Escribo este artículo escuchando una canción de David Hasselhoff, así que ya pueden imaginarse el tipo de reflexiones completamente demenciales a las que me dispongo. El que avisa no es traidor. Pues sí, los años ochenta. La década más sensacional que jamás haya existido. El tiempo en que a Hannibal Smith le encantaba que los planes salieran bien, mientras MacGyver te construía una central nuclear con un chicle y dos alfileres, Kitt siempre estaba disponible cuando lo llamaba Michael Knight, Sonny Crockett definía cómo ser cool con unos pantalones de pinzas blancos y una camiseta rosa, y Alf, mi alter ego por tantos motivos, hacía comentarios ácidos mientras trataba de comerse al gato.

Los ochenta fueron tiempos en los que a todo el mundo le parecía normal que Chuck Norris espantara invasores cubanos en Miami sirviéndose de una bazuca, que Stallone protagonizara una tras otra multitud de películas de boxeo sin tener habilidad pugilística conocida alguna, o que Arnold (simplemente Arnold) aparentara actuar con ese acento austriaco cerrado que no parece haber manera humana de quitarle. Años en los que Michael Douglas nos explicaba transmutado en el maligno y carismático Gordon Gekko cómo iba a ser el capitalismo a partir de entonces y en los que ni se sabían, ni se esperaban, ni se atendían las peticiones de ninguna minoría en el convencimiento de que el mundo se dividía en buenos y malos y no había problema político que no pudiera ser resuelto con músculos y bombardeos, o familiar que no se solucionara fumando, bebiendo y dándole una cariñosa palmada en las nalgas a tu novia, esposa o ex.

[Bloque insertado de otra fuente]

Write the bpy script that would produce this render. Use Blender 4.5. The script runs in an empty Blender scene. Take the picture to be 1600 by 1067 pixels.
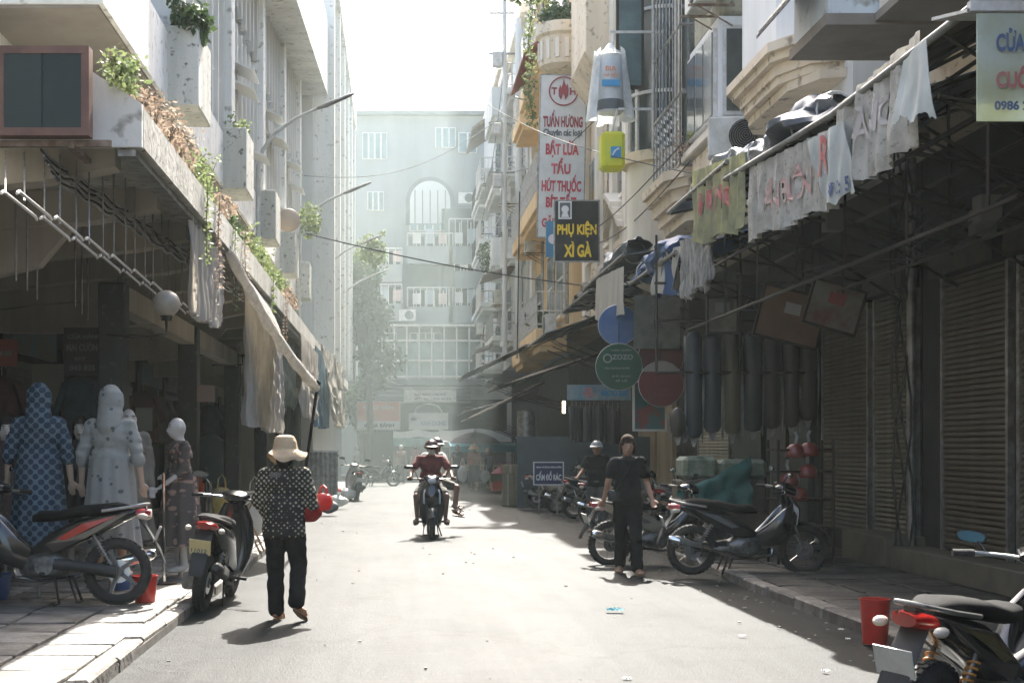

Fue una época muy conservadora, si se fijan. Retrógrada, incluso. Después de unos sesenta y setenta que abusaron de las drogas, el relajo moral y la esperanza en un futuro mejor, los ochenta supusieron el renacer conservador de la mano de Reagan, Thatcher, la música electrónica, las melenas cardadas y los clubes de playa con luces de neón. Pero qué se puede achacar a una década tan hermosa en la que una generación entera nos criamos jugando a nuestros primeros videojuegos (esos insuperables gráficos de ocho bits cuajados de melodías chirriantes y personajes que nos fascinaban con solo saltar), empapados en lo que ahora los modernos llaman cultura pop, escuchando música en walkmans, viendo video-clips (uno de mis primeros recuerdos: Take on me de A-ha) y sin apenas percibir que éramos protagonistas del bello canto del cisne del siglo XX, el tiempo de las ideologías, cuando los hombres creyeron poder cambiar el mundo hasta que los ochenta les rugieron un pixelado ¡se acabó la fiesta, hippies!

Después vinieron décadas en las que a mujeres y homosexuales se les dieron derechos. Y ellos fueron tan inocentes que realmente se lo creyeron. Cayó el Muro y terminó nuestra infancia. Se fue un tiempo. Tal vez el último tiempo. Miren a su alrededor. El cine, la música, la cultura actual… Todo trata de recordar aquellos años cuyo gran mérito fue el de lobotomizarnos. La forma devorando al fondo, entre fuegos de artificio y tipos duros reventando a los malos. Que nos atraiga tanto un tiempo como ese dice bastante de donde estamos ahora, ¿no les parece?